Collected data:
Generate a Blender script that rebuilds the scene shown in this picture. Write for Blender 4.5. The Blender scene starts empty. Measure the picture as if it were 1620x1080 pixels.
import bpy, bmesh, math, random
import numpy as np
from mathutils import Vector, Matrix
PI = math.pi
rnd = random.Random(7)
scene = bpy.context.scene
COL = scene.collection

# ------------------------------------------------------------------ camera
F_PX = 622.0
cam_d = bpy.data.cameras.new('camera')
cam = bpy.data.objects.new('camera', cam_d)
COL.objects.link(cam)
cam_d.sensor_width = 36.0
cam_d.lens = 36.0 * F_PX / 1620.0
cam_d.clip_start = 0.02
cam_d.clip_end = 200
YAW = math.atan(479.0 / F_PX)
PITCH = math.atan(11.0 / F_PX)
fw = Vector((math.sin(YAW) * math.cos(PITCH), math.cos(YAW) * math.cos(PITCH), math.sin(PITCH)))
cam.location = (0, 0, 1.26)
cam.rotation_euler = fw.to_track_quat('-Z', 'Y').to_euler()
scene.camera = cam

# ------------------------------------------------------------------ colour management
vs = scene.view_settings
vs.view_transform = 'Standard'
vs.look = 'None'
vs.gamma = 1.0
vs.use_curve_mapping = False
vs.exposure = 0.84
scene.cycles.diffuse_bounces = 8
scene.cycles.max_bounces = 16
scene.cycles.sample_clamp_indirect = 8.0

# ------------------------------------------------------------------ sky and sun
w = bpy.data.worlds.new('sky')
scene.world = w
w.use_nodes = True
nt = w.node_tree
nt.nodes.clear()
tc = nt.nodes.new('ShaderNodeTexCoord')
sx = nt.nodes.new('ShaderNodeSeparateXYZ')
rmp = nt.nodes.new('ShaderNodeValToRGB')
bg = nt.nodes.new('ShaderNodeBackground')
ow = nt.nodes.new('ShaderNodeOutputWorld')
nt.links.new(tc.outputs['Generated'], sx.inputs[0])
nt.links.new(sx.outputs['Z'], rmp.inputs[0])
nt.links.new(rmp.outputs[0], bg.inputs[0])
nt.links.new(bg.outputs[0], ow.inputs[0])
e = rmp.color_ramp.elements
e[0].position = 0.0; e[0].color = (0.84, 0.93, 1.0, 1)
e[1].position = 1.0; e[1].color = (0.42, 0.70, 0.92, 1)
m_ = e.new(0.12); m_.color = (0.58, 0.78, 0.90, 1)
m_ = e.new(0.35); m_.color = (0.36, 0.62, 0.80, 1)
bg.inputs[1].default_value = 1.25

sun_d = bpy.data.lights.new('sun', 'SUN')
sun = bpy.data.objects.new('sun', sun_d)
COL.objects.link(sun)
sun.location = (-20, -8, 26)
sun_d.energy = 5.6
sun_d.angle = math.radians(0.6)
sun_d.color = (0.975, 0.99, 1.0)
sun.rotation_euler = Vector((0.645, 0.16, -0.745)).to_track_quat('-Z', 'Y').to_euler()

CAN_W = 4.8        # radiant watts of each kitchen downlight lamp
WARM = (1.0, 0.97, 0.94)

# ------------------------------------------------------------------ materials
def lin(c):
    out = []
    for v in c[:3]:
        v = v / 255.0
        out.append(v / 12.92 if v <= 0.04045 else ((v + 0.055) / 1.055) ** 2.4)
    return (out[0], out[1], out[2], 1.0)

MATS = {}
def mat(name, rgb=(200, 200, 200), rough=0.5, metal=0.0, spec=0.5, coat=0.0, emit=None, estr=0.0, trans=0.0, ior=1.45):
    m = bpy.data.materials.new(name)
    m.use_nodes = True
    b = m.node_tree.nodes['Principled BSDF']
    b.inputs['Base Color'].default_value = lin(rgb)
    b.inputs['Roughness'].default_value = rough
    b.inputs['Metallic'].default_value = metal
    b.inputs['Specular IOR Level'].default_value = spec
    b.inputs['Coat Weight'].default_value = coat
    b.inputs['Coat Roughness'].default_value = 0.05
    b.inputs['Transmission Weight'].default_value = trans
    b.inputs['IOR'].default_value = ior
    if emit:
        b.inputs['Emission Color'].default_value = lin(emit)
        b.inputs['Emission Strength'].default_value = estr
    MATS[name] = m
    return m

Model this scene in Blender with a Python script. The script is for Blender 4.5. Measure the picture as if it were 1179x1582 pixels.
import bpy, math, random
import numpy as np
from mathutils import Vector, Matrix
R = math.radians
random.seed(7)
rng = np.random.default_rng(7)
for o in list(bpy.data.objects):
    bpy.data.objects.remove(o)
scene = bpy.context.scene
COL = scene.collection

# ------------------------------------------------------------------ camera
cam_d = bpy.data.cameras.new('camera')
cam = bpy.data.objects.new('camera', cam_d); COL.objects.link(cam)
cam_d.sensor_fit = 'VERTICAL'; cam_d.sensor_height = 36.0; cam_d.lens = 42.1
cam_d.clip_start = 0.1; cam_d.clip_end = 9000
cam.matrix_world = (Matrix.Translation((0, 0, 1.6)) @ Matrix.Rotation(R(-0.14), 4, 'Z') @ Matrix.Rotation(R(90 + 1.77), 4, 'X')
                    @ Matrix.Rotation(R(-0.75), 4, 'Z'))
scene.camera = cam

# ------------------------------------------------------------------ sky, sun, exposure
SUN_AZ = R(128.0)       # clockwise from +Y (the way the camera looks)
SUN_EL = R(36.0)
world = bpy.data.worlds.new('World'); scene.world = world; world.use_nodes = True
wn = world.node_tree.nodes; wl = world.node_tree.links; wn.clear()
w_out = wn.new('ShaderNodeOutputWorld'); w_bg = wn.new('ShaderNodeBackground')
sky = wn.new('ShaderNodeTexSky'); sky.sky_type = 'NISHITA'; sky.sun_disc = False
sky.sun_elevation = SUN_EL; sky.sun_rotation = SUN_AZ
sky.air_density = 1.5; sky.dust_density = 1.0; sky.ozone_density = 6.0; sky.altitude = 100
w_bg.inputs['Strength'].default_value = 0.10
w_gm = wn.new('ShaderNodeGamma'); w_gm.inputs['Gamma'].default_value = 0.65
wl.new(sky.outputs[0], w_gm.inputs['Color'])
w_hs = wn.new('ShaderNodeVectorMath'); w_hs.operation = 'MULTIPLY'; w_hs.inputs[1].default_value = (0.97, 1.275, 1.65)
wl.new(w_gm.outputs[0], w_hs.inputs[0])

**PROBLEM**
Show the lines that mention the word "Measure".

**ANSWER**
Generate a Blender script that rebuilds the scene shown in this picture. Write for Blender 4.5. The Blender scene starts empty. Measure the picture as if it were 1620x1080 pixels.
Model this scene in Blender with a Python script. The script is for Blender 4.5. Measure the picture as if it were 1179x1582 pixels.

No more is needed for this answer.